Our thoughts are very clear. The frameworks we would use are very clear. What is critical for us is that we want the country and the savers to start to think. We want some of the things we are saying to start to resonate. That for example, the savers in this country have almost N4 trillion residing in Nigerian banks and from that N4 trillion, Nigerian banks earn almost N300 billion annually, and if nothing changes, over a 10-year period, savers would have added almost N3 trillion of wealth to banks. So, isn’t there another way of organising the financial system, so instead of adding N3 trillion to the wealth of the banks and their shareholders, you can take some of that wealth and use it for significant social investment. If the financial institutions that work well in every other countries but are not working for us and providing the dividends we want, we must rethink the way the institutions work. And to rethink the way the institutions work; the savers and investors must start to see what the opportunities are.
Are you looking at going into partnership with institutions outside this country to pool the amount of resources you are envisaging to make the interventions in these critical sectors?
There is the contracted behaviour of funds. But there is also actual behaviour. The contracted behaviour of a current account is that I can take it at anytime. That is the contract. But, the actual behavioural pattern is that a bank looks over the last three or five years and says at the worst of time, my current account balances has never fallen below a particular level. So, if an institution has for example, N10 billion in current account, and in the last three years, his current account balance has never fallen below N5 billion, it actually means that only the N5 billion that is on top that is unstable, while the other N5 billion is permanent. The same way that savings account behaves. Savers can come and take their monies at any time. But the trend on the savings graph is upwards. So, we are not looking at the contracted terms, we are looking at the behaviour. And it is that behaviour that we want to leverage on. The big deal is that when GDL forms the right alliances, that saver over time, by reasons of these kinds of initiatives, would start to see the public schools in his domain is re-engineering.
What is your outlook for the remaining six months of the year?

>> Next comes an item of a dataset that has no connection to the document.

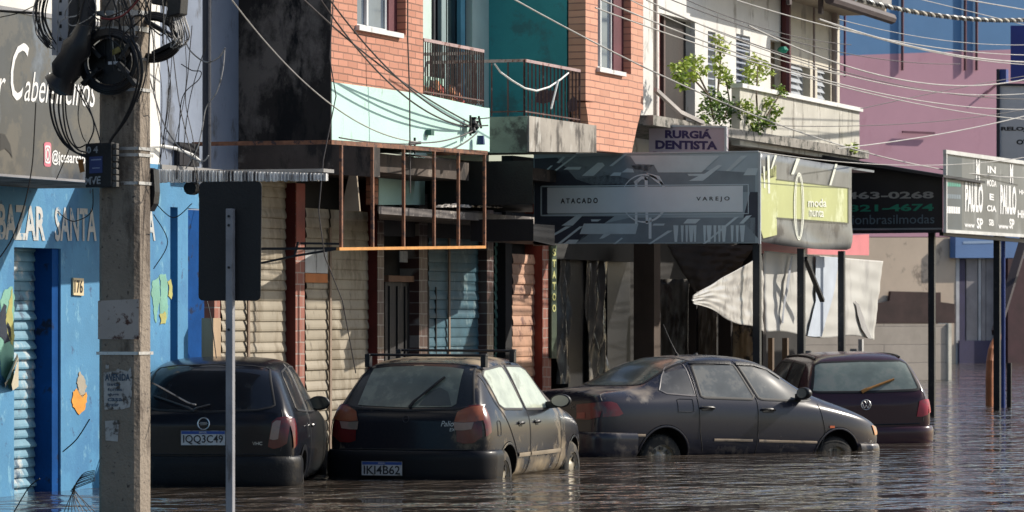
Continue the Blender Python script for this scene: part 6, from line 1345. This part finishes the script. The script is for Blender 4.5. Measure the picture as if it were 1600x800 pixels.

Frankly, it is not going to be much different from what we have seen since the beginning of the year. I think oil prices would remain where they are. But I must say because of increased oil price, there is relative stability in the Nigerian economy. The projected growth, depending on whoever is projecting, whether it is two or three percent, we would achieve that. But, from where Nigeria is presently, population growth is above three per cent and a substantial level of the population is living below the poverty line. The kind of growth rate we should be celebrating should be close to two digits. So, that should give you an indication of how far we are from where we ought to be. Where per capita income in less that $2,500 and where a substantial part of the population is still living below poverty line and where population growth rate is more that three per cent. The kind of growth rate that we should be celebrating should be close to 10 per cent.